17. Monitoring & Review
Best Practice Guidelines
Continuous improvement: Through monitoring the anti-bribery programme, identify aspects which could be improved or where the process and procedures could be simplified to ensure that the programme is as effective and efficient as possible.
Assign responsibilities: The Board provides oversight through an audit committee comprised of non-executive directors, the compliance or ethics function should be responsible for planning and implementing monitoring.
Plan: Draft a monitoring plan which ensures that the entirety of the company's high risk activities are covered over time.
Test first: Before rolling out the monitoring programme or when first undergoing assurance or certification, carry out pilot engagements.
Work with other functions: Use cross-functional working. Compliance should work with other functions in designing and implementing the monitoring programme. These include internal audit, finance, human resources, quality and excellence management and professional advisers.
Focus: Ensure the regular and close monitoring of high risk functions and transactions. As a safety control, use statistical sampling to conduct spot checks to avoid risks being overlooked.
New technology: Use technology to manage the monitoring process, enable collaborative working, record data and information, provide a monitoring or audit trail, carry out automated data analysis to monitor for red flags and suspicious transactions.
Test for quality: Check the results of monitoring to validate information received, check that data analysed provides the right quality and does not generate volumes of unusable data, provide control checks.
Spread the burden: Save on cost; embed self-monitoring in functions, business units and even third parties; draw upon reports from line managers and relationship managers; and use a rolling programme.
Self-assess and benchmark: Check your methods and results against peers and leadership practitioners.

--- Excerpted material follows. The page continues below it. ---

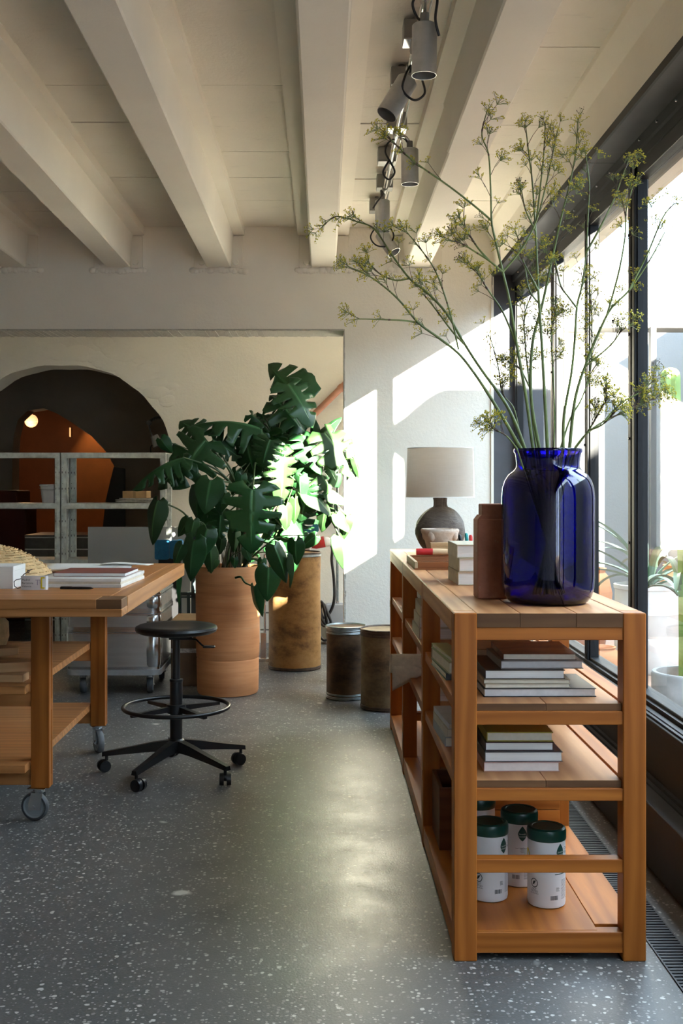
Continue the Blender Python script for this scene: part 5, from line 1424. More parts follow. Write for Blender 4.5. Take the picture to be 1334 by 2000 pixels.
# upper crown
leaf('e', (905, 235), (700, 52), 6.80, 0.10, (-0.75, -0.35, 0.55), 0.85, src=C2, k=0)
leaf('m', (842, 165), (985, 330), 6.72, -0.08, (0.5, -0.9, 0.4), 1.05, src=C2, k=1)
leaf('m', (790, 265), (990, 430), 6.78, -0.05, (0.3, -0.8, 0.6), 0.9, src=C2, k=2)
leaf('e', (830, 290), (745, 205), 6.85, 0.05, (-0.2, -0.8, 0.6), 1.0, src=C2, k=1)
leaf('e', (700, 410), (395, 270), 6.62, -0.05, (0.25, -0.35, 0.9), 0.62, src=C1, k=0)
leaf('m', (700, 330), (745, 430), 6.86, 0.0, (0.5, -0.8, 0.2), 0.9, src=C2, k=0)
# left
leaf('m', (395, 475), (215, 690), 6.50, -0.05, (-0.15, -1, 0.3), 1.10, src=C3, k=0, bend=0.35)
leaf('m', (430, 470), (585, 545), 6.60, 0.02, (0.15, -1, 0.35), 0.95, src=C3, k=2, bend=0.3)
leaf('m', (380, 450), (255, 350), 6.58, 0.06, (-0.1, -0.9, 0.45), 1.0, src=C3, k=1, bend=0.3)
leaf('e', (270, 565), (5, 615), 6.42, -0.06, (0.1, -0.35, 0.95), 0.7, src=C3, k=1, bend=0.5)
leaf('m', (300, 590), (130, 690), 6.46, -0.03, (0.1, -0.8, 0.55), 0.8, src=C3, k=2, bend=0.4)
leaf('h', (150, 465), (200, 540), 6.5, 0.0, (-0.4, -0.9, 0.2), 1.1, Dk, src=C3, k=1)
leaf('n', (132, 800), (62, 1012), 6.40, -0.02, (-0.35, -0.95, 0.1), 0.95, src=(PC.x-0.08, PC.y-0.05, 0.74), bend=0.9, k=0)
# middle
leaf('h', (420, 690), (385, 850), 6.42, -0.05, (-0.1, -1, 0.45), 1.25, Dk, src=C3, k=0)
leaf('h', (470, 740), (495, 870), 6.50, 0.0, (0.4, -1, 0.2), 0.9, Dk, src=C3, k=2)
leaf('h', (350, 740), (330, 900), 6.58, 0.0, (-0.4, -1, 0.2), 1.0, Dk, src=C3, k=1)
leaf('m', (650, 740), (640, 1045), 6.34, -0.05, (0.05, -1, 0.50), 1.0, src=C1, k=0, bend=0.45)
leaf('m', (610, 420), (640, 665), 6.62, 0.0, (-0.25, -1, 0.25), 0.9, src=C1, k=1)
leaf('m', (745, 470), (700, 590), 6.50, -0.04, (0.1, -1, 0.7), 1.35, src=C1, k=2)
leaf('m', (845, 430), (975, 560), 6.80, 0.03, (0.2, -1, 0.35), 0.85, Yg, src=C2, k=0)
leaf('m', (800, 540), (835, 780), 6.62, -0.03, (0.45, -0.9, 0.4), 0.85, Yg, src=C2, k=1)
leaf('h', (560, 640), (520, 760), 6.6, 0.0, (-0.2, -1, 0.3), 0.8, Dk, src=C1, k=2)
leaf('h', (590, 660), (580, 750), 6.55, 0.0, (0.2, -1, 0.3), 0.9, Dk, src=C1, k=0)
leaf('n', (500, 760), (455, 860), 6.5, 0.0, (-0.2, -1, 0.3), 1.1, Yg, src=C3, k=1)
leaf('m', (690, 600), (600, 640), 6.72, 0.0, (0.0, -1, 0.4), 0.9, src=C1, k=1)
leaf('e', (640, 330), (745, 400), 6.75, 0.0, (0.0, -0.8, 0.6), 0.8, src=C2, k=1)
# right, in the sun
leaf('m', (1040, 430), (1215, 620), 6.72, -0.06, (0.5, -0.9, 0.35), 0.95, Yg, src=C4, k=0)
leaf('h', (1025, 440), (1105, 335), 6.80, 0.0, (-0.6, -0.8, 0.3), 0.8, Dk, src=C4, k=1)
leaf('h', (985, 445), (960, 345), 6.80, 0.0, (-0.5, -0.9, 0.2), 0.7, Dk, src=C4, k=2)
leaf('m', (1000, 520), (1130, 690), 6.84, 0.0, (0.2, -1, 0.3), 1.0, src=C4, k=2)
leaf('h', (900, 600), (1055, 650), 6.78, -0.05, (0.2, -0.8, 0.7), 0.9, Dk, src=C4, k=0)
leaf('e', (930, 640), (1030, 760), 6.76, 0.0, (0.4, -0.8, 0.4), 1.0, src=C4, k=0)
leaf('n', (1180, 520), (1225, 620), 6.70, 0.0, (0.7, -0.8, 0.2), 0.9, Yg, src=C4, k=1)
leaf('n', (1200, 570), (1245, 665), 6.68, 0.0, (0.5, -0.9, 0.2), 0.7, Yg, src=C4, k=0)
leaf('n', (1190, 610), (1170, 690), 6.70, 0.0, (0.3, -0.9, 0.2), 0.8, Yg, src=C4, k=1)
leaf('e', (1010, 640), (1130, 790), 6.74, 0.0, (0.6, -0.7, 0.35), 0.9, Yg, src=C4, k=1)
leaf('h', (945, 735), (1080, 850), 6.74, -0.03, (0.5, -0.8, 0.6), 1.0, Yg, src=C4, k=0)
leaf('h', (1060, 760), (1170, 800), 6.76, 0.0, (0.4, -0.8, 0.5), 0.9, Yg, src=C4, k=1)
leaf('h', (1050, 820), (1010, 960), 6.86, 0.0, (-0.2, -1, 0.3), 0.95, Yg, src=C4, k=2)
leaf('h', (1110, 870), (1180, 960), 6.86, 0.0, (0.4, -0.9, 0.5), 1.1, Yg, src=C4, k=0)
leaf('n', (1160, 880), (1120, 1010), 6.88, 0.0, (-0.3, -1, 0.2), 1.0, Yg, src=C4, k=1)
leaf('n', (1120, 990), (1185, 1145), 6.87, 0.0, (0.6, -0.8, 0.4), 1.15, Yg, src=C4, k=0)
leaf('h', (905, 670), (900, 815), 6.68, 0.0, (-0.3, -1, 0.1), 0.75, Dk, src=C4, k=2)
leaf('n', (880, 790), (890, 920), 6.70, 0.0, (0.3, -1, 0.2), 0.9, Yg, src=C4, k=0)
leaf('h', (830, 830), (850, 950), 6.66, 0.0, (0.5, -0.9, 0.3), 1.0, Yg, src=C4, k=1)
leaf('e', (800, 620), (860, 720), 6.8, 0.0, (0.4, -1, 0.2), 0.8, src=C4, k=0)
leaf('m', (1000, 560), (920, 480), 6.85, 0.0, (0.3, -1, 0.2), 0.9, src=C4, k=1)
# inner foliage, in its own shade
rf = random.Random(77)
for k in range(34):
    x_ = 430+560*rf.random(); y_ = 360+640*rf.random()
    if x_ < 560 and y_ < 480: continue
    an = R(rf.uniform(20, 160)); ln = rf.uniform(110, 210)
    leaf('m' if rf.random() < 0.6 else 'h', (x_, y_), (x_+ln*math.cos(an), y_+ln*math.sin(an)), rf.uniform(6.70, 6.95), rf.uniform(-0.1, 0.1), (rf.uniform(-0.6, 0.6), -0.9, rf.uniform(0.0, 0.8)), rf.uniform(0.8, 1.05), Dk, src=(C1, C2, C3, C4)[k % 4], k=k)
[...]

Independent review: Undergo an external independent review to provide confidence in the anti-bribery programme and bring a fresh perspective.
Review by leadership: Report on results of monitoring to senior management and the Board and ensure improvements are implemented where deficiencies have been detected.
Document: Document the monitoring process fully as this will aid future monitoring, provide an audit trail in the event of an investigation and will serve to show the quality of the monitoring process.
Act on concerns: If suspicions or instances of bribery are detected, these are acted on promptly. The procedure for incident response management should be applied. Record and assess how incidents have been remediated.
Report publicly: Report to stakeholders on the outcomes of monitoring and the key results.